In fact, applying $\mathrm{Hom}_R(-, M)$ to $\alpha$ yields, up to the canonical isomorphisms $\mathrm{Hom}_R( R^{\oplus \mathbb{N}}, M) \simeq M^{\times \mathbb{N}}$, the map $$ \beta: M^{\times \mathbb{N}} \rightarrow M^{\times \mathbb{N}},\;\; (m_0, m_1, m_2, \dots)\mapsto (m_0-xm_1, m_1-xm_2, \dots),$$

Then the cokernel $\beta$ is on one hand equal to $\mathrm{Ext}_R^1(R[x^{-1}], M),$ and on the other hand, equal to $\varprojlim^{1}(\dots \stackrel{x}{\rightarrow} M \stackrel{x}{\rightarrow} M)$ by definition (e.g. the one in nLab). This shows (1).

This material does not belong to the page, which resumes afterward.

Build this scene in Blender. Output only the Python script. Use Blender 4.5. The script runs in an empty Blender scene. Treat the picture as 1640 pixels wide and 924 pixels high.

(Terminological remark (and some related references): If it happens that this $\mathrm{Ext}^1$ also vanishes, $M$ is called $x$-contraadjusted by Positselski. If additionally also $(\varprojlim TM \simeq )\mathrm{Hom}_R(R[x^{-1}], M)=0$, $M$ is called "$x$-contramodule" by Positselski,"$x$-adically derived complete" by Stacksproject, and "analytically $x$-complete" by Rezk.)